* **WHAT IS EXPECTED**
A precise retyping is required of every line from the one containing "Keep writing the" down to the one containing "tag(o, lb, 'rock')", both included, and of no other line.
-- TASK INPUT start --
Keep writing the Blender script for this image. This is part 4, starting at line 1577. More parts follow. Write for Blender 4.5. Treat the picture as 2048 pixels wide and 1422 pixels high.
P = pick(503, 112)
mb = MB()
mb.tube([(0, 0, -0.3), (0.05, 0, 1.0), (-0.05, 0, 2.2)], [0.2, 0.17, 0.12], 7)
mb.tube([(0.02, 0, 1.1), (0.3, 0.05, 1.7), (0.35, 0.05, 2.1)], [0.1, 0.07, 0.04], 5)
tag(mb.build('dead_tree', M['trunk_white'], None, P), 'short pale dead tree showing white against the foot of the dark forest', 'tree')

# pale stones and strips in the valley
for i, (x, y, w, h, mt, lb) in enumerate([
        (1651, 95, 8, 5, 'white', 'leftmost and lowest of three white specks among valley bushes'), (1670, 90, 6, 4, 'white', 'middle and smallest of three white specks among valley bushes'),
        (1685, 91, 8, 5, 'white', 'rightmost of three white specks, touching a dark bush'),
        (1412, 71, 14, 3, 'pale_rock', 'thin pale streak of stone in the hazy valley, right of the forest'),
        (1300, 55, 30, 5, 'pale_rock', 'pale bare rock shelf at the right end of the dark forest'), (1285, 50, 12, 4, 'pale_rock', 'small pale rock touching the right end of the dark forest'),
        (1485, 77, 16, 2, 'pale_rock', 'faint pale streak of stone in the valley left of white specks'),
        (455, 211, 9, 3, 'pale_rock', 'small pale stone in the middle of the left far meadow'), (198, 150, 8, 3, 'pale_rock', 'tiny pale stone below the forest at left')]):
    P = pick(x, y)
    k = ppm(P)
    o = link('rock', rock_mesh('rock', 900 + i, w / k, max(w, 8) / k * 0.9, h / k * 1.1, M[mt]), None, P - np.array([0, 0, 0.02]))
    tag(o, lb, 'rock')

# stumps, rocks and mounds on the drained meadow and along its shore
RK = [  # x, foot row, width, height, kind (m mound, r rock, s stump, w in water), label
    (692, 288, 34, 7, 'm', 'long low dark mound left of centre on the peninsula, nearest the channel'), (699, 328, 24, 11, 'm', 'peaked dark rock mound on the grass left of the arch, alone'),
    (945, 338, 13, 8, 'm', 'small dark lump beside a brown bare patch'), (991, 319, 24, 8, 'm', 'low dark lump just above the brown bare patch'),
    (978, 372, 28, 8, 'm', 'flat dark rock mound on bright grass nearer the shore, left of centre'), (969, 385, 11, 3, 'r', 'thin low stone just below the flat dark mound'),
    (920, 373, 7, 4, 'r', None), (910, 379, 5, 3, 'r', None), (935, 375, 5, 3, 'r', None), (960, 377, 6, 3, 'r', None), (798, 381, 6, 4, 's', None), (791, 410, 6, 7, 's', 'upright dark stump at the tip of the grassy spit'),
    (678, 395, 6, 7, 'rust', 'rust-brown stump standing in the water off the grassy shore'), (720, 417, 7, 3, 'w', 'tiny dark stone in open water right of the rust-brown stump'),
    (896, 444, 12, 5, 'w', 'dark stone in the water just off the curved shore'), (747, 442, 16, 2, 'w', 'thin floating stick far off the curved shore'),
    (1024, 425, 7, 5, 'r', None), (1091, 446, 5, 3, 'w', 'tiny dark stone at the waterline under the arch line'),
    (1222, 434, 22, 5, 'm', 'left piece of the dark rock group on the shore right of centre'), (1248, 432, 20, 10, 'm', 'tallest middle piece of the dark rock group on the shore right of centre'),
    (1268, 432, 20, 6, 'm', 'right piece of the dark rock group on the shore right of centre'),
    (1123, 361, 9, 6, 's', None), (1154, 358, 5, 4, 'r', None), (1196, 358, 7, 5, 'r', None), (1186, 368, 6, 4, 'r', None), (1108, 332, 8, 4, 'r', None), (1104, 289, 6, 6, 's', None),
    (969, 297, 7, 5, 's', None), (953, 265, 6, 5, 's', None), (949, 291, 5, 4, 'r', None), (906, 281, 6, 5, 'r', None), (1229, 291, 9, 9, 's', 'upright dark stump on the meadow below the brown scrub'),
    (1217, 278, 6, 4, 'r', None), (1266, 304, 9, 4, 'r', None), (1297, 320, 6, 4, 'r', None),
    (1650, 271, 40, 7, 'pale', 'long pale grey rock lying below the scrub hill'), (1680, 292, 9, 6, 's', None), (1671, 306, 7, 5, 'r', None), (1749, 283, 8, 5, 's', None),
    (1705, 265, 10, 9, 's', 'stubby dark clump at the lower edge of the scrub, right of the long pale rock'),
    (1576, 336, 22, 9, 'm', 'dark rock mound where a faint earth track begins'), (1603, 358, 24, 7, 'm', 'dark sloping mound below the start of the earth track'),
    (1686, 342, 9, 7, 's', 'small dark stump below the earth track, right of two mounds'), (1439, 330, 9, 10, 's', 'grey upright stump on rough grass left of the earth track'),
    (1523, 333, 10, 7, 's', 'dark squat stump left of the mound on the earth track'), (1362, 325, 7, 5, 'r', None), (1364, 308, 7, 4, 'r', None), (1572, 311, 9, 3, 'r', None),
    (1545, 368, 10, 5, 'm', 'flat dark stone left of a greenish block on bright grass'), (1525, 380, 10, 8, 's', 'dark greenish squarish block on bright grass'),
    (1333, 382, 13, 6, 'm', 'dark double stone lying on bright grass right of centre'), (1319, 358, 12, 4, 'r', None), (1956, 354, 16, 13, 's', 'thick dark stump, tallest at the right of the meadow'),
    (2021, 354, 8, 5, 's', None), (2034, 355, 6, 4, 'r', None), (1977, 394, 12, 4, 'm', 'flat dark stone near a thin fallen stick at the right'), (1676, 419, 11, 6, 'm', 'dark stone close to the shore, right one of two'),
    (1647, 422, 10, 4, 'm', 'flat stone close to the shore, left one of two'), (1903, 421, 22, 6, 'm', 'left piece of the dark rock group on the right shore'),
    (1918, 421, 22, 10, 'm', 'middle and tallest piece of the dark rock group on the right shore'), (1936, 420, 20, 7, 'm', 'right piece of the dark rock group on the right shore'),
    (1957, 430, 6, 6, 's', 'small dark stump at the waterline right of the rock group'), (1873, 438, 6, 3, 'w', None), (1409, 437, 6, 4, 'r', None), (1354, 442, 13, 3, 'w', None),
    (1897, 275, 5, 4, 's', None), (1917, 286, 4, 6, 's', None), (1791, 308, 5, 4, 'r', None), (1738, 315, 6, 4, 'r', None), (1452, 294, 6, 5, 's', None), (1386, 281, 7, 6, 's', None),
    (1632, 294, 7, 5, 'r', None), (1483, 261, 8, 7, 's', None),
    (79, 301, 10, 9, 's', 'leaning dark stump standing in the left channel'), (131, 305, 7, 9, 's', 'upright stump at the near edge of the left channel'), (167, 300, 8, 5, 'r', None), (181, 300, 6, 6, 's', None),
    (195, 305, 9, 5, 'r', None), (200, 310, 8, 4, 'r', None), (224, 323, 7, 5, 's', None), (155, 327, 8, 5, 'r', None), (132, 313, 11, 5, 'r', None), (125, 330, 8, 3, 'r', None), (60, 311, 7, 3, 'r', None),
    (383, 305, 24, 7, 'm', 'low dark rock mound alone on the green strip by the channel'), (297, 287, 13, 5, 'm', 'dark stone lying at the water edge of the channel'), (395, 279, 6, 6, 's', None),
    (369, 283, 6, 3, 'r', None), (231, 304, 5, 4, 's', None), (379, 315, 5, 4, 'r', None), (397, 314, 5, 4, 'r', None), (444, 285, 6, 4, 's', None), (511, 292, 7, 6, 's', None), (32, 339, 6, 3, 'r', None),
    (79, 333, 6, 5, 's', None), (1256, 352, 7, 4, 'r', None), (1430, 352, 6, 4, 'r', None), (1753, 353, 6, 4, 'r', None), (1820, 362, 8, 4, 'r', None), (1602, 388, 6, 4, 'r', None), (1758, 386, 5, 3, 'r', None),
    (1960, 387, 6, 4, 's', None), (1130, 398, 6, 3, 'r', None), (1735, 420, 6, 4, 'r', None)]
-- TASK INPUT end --
-- TASK INPUT start --
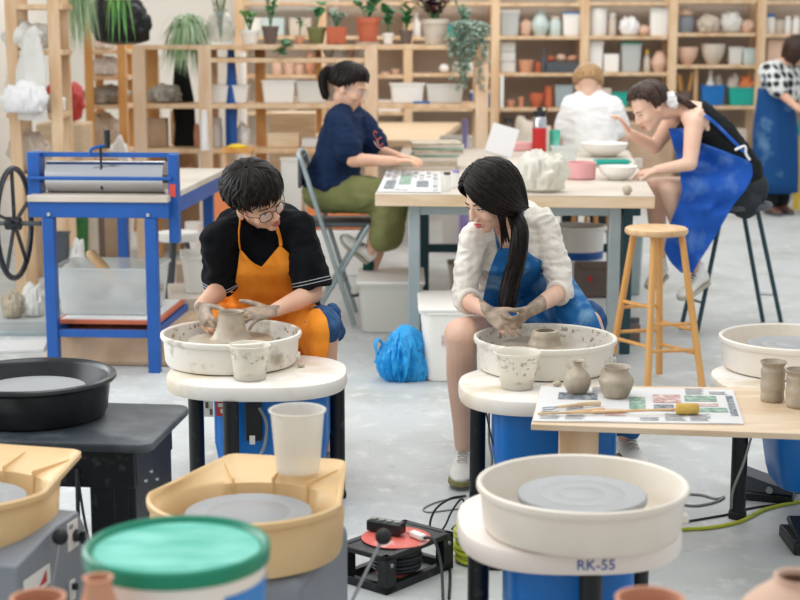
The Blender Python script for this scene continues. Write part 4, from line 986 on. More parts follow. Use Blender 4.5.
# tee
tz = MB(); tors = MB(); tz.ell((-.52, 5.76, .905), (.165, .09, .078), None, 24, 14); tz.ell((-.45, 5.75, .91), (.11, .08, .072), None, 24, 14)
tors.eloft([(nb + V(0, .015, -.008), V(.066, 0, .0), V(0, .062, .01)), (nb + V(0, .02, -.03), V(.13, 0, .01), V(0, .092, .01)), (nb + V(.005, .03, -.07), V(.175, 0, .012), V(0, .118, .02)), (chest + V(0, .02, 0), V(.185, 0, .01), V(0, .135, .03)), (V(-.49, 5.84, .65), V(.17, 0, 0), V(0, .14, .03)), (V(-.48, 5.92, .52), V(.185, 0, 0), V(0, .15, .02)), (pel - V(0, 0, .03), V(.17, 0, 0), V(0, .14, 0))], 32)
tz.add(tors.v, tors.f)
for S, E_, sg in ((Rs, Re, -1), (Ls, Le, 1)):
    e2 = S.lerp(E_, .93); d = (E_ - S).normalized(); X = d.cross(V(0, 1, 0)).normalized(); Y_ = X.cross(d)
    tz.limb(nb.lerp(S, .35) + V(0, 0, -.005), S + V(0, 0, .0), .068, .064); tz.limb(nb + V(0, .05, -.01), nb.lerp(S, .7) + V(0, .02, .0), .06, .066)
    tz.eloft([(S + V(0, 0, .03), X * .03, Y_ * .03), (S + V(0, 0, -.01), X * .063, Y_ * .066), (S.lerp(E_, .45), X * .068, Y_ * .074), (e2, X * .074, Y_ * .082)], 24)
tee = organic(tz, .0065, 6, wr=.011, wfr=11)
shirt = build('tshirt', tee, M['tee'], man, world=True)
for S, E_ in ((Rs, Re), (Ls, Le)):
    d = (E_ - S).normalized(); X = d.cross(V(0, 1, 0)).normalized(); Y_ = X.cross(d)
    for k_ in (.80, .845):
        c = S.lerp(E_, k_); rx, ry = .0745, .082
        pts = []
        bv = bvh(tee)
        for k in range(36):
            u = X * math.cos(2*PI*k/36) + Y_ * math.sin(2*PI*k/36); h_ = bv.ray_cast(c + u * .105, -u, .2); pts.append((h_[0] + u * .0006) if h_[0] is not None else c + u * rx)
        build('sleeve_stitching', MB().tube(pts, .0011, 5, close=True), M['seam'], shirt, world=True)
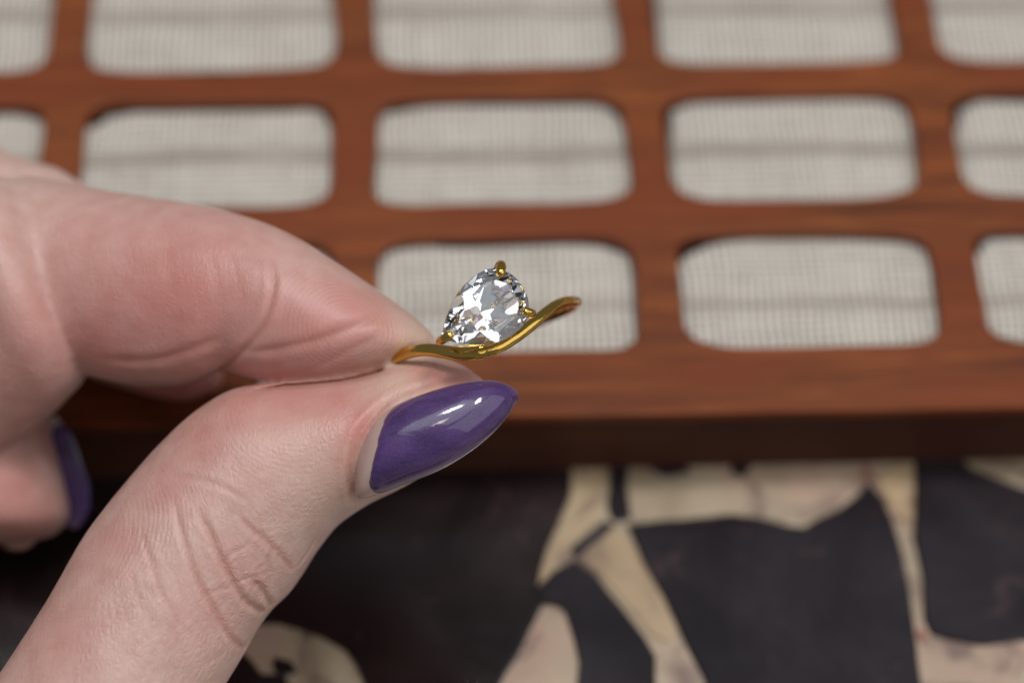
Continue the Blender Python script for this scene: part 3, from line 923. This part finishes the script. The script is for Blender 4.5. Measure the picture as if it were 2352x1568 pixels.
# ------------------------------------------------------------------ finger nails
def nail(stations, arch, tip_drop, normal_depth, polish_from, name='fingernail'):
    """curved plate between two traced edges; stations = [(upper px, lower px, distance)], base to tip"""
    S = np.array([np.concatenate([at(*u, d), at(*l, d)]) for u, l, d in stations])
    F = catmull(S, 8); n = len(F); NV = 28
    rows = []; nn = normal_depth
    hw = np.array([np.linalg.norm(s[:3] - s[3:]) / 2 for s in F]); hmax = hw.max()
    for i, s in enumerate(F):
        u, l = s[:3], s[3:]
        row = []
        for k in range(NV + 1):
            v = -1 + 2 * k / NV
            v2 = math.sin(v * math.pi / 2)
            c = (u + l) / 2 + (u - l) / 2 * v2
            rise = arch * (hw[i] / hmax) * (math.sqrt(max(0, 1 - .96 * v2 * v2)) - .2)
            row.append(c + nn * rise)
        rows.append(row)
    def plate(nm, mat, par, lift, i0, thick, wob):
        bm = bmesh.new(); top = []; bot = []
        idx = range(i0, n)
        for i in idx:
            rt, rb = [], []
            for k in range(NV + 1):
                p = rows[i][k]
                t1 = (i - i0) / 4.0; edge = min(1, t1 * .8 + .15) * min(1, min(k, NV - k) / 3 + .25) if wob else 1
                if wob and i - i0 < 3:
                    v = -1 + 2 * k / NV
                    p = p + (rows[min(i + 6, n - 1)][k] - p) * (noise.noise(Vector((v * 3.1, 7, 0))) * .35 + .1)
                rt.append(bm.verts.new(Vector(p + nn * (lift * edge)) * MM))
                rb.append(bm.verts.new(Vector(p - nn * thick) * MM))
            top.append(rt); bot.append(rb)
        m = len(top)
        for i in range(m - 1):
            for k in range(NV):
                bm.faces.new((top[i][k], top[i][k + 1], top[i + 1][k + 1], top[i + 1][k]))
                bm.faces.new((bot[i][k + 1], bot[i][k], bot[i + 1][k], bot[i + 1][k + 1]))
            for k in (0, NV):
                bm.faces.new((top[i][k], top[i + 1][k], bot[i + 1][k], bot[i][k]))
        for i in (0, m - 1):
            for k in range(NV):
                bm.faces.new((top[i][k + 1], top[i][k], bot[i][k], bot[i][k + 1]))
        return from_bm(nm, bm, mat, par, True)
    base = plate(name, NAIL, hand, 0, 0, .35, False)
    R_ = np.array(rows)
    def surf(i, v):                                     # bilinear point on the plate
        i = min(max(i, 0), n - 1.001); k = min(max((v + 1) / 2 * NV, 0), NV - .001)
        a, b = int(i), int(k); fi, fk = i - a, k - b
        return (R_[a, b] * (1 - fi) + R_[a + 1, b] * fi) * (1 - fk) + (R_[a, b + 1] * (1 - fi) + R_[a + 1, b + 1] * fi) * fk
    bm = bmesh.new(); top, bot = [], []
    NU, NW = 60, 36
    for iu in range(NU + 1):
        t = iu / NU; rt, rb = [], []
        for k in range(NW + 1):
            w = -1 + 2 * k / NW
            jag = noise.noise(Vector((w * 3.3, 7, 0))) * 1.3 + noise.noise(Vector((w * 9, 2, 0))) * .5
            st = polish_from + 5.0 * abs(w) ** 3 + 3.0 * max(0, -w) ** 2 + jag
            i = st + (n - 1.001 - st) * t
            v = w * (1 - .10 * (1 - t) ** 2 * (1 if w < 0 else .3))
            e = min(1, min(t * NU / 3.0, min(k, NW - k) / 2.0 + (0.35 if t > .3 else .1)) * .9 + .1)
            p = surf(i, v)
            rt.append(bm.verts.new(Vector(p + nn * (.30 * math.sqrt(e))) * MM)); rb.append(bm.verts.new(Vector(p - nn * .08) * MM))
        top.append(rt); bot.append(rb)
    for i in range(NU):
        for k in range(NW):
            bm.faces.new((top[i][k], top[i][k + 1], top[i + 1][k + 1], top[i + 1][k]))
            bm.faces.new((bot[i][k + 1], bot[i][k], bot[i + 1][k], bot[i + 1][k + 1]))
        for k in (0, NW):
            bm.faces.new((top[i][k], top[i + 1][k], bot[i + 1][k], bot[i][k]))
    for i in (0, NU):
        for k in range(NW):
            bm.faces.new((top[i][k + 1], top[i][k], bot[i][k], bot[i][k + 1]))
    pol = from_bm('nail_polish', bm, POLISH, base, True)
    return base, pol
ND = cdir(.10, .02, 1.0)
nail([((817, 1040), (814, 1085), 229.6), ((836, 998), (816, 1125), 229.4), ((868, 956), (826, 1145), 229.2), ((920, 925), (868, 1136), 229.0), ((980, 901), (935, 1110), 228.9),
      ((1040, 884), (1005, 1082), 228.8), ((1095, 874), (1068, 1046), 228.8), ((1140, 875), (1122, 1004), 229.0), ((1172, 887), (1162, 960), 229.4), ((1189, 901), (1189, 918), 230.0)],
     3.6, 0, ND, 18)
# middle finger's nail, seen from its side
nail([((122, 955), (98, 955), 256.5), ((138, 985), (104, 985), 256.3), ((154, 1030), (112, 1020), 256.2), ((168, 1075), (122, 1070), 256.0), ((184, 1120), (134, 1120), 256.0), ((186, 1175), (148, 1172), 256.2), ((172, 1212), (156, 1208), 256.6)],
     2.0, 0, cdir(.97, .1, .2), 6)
-- TASK INPUT end --
* **EXERCISE RESULT**
Keep writing the Blender script for this image. This is part 4, starting at line 1577. More parts follow. Write for Blender 4.5. Treat the picture as 2048 pixels wide and 1422 pixels high.
P = pick(503, 112)
mb = MB()
mb.tube([(0, 0, -0.3), (0.05, 0, 1.0), (-0.05, 0, 2.2)], [0.2, 0.17, 0.12], 7)
mb.tube([(0.02, 0, 1.1), (0.3, 0.05, 1.7), (0.35, 0.05, 2.1)], [0.1, 0.07, 0.04], 5)
tag(mb.build('dead_tree', M['trunk_white'], None, P), 'short pale dead tree showing white against the foot of the dark forest', 'tree')

# pale stones and strips in the valley
for i, (x, y, w, h, mt, lb) in enumerate([
        (1651, 95, 8, 5, 'white', 'leftmost and lowest of three white specks among valley bushes'), (1670, 90, 6, 4, 'white', 'middle and smallest of three white specks among valley bushes'),
        (1685, 91, 8, 5, 'white', 'rightmost of three white specks, touching a dark bush'),
        (1412, 71, 14, 3, 'pale_rock', 'thin pale streak of stone in the hazy valley, right of the forest'),
        (1300, 55, 30, 5, 'pale_rock', 'pale bare rock shelf at the right end of the dark forest'), (1285, 50, 12, 4, 'pale_rock', 'small pale rock touching the right end of the dark forest'),
        (1485, 77, 16, 2, 'pale_rock', 'faint pale streak of stone in the valley left of white specks'),
        (455, 211, 9, 3, 'pale_rock', 'small pale stone in the middle of the left far meadow'), (198, 150, 8, 3, 'pale_rock', 'tiny pale stone below the forest at left')]):
    P = pick(x, y)
    k = ppm(P)
    o = link('rock', rock_mesh('rock', 900 + i, w / k, max(w, 8) / k * 0.9, h / k * 1.1, M[mt]), None, P - np.array([0, 0, 0.02]))
    tag(o, lb, 'rock')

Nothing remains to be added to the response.